>> START Collected material

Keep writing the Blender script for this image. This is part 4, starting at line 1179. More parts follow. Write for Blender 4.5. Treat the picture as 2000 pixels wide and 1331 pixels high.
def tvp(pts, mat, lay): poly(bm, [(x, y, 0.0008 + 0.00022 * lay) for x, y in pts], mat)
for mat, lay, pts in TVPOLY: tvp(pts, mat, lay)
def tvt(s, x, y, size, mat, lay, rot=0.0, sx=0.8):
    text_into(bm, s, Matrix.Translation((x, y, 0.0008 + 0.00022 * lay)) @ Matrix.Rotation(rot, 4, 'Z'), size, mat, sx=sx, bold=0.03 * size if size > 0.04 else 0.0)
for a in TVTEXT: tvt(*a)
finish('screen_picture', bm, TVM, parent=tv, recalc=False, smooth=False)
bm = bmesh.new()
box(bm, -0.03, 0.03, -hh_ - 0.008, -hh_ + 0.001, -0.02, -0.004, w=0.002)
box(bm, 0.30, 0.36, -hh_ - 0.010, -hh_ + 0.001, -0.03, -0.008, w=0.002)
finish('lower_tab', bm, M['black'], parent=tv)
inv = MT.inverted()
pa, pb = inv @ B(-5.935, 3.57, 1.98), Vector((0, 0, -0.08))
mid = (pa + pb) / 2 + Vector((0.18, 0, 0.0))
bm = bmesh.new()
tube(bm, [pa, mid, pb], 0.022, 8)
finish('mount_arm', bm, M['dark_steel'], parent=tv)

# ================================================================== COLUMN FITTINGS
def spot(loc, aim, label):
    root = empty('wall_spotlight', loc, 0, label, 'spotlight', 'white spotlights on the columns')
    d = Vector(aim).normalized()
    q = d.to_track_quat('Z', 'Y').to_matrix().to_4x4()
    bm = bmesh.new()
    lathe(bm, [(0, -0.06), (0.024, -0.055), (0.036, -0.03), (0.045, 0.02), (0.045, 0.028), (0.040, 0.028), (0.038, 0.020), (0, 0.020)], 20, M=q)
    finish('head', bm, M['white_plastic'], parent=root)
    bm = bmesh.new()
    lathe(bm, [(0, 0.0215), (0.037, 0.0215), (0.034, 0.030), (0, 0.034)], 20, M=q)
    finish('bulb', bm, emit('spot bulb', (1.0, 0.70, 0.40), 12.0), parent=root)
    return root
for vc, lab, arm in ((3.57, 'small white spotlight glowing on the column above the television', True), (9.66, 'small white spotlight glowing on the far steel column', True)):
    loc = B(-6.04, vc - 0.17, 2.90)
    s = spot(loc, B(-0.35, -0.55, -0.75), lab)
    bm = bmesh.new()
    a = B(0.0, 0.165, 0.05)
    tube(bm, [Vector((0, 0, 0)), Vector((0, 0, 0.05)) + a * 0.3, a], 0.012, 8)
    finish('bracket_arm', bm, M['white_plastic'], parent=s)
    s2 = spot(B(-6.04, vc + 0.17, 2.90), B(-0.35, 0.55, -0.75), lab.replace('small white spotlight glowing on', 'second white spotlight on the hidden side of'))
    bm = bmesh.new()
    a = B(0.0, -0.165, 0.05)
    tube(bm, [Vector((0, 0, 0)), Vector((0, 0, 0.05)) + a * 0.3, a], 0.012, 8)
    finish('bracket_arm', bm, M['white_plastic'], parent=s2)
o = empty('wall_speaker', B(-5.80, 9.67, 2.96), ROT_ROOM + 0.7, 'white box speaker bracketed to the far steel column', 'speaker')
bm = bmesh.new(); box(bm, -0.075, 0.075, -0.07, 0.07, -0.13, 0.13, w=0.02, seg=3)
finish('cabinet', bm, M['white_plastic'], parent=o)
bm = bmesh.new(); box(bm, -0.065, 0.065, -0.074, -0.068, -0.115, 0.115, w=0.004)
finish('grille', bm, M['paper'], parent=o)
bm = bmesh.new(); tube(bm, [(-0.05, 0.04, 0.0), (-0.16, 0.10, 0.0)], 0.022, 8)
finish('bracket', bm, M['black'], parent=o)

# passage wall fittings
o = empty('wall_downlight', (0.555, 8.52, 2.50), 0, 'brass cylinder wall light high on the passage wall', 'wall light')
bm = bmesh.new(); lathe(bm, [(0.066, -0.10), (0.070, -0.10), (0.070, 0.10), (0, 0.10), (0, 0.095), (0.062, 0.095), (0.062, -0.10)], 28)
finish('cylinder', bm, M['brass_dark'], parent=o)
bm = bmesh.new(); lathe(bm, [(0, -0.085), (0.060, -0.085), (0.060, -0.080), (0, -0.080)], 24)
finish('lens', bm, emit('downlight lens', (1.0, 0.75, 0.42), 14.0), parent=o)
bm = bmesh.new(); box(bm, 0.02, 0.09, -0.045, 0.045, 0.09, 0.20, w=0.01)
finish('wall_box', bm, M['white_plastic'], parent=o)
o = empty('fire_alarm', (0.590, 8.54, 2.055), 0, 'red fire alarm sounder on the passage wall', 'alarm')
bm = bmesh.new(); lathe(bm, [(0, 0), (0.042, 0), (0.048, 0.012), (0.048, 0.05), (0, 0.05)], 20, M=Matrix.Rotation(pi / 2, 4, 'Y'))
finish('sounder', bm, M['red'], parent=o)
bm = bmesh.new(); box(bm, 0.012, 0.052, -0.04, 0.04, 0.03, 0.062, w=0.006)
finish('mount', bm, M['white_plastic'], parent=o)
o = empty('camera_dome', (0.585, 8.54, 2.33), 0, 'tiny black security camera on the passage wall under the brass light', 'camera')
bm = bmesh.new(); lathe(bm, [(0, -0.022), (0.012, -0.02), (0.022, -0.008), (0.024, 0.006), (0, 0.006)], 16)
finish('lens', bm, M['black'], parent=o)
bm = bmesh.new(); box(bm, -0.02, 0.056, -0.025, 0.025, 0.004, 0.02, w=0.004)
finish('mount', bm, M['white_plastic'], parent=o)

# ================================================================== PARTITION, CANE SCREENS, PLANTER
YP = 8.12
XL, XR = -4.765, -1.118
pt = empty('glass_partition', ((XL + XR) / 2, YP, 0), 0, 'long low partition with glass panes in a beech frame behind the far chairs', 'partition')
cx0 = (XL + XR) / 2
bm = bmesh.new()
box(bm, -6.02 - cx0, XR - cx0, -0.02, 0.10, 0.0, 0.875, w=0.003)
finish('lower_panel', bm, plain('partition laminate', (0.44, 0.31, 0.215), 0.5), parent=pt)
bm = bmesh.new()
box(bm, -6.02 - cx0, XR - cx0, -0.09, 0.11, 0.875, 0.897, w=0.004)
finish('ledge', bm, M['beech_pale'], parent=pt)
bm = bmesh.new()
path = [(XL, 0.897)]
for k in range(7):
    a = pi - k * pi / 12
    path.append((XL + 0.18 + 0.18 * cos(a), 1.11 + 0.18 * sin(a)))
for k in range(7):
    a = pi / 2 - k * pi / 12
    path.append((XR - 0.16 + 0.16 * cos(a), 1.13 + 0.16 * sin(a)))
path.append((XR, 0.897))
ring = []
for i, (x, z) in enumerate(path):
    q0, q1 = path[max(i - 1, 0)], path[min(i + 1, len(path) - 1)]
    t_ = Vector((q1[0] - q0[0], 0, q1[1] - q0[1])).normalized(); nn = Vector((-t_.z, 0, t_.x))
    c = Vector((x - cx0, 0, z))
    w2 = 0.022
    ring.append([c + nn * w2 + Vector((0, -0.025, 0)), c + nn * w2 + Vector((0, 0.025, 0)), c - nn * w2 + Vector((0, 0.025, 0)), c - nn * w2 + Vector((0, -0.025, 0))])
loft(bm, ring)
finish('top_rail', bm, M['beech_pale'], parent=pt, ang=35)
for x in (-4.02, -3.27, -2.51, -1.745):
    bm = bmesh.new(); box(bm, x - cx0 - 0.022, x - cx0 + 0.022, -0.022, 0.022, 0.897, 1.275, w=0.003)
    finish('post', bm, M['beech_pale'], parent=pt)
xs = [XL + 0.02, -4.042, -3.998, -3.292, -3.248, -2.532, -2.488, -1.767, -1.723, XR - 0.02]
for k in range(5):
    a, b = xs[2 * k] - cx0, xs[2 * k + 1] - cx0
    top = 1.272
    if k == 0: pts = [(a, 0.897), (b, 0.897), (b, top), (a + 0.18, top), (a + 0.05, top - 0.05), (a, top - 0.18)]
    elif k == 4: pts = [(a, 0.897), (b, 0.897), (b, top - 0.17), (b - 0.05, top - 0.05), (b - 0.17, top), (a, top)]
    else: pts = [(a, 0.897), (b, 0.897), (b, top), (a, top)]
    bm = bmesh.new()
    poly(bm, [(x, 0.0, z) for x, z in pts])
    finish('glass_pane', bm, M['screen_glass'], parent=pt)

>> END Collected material

Where a line of the material above holds the string "high", copy that line.

Keep writing the Blender script for this image. This is part 4, starting at line 1179. More parts follow. Write for Blender 4.5. Treat the picture as 2000 pixels wide and 1331 pixels high.
o = empty('wall_downlight', (0.555, 8.52, 2.50), 0, 'brass cylinder wall light high on the passage wall', 'wall light')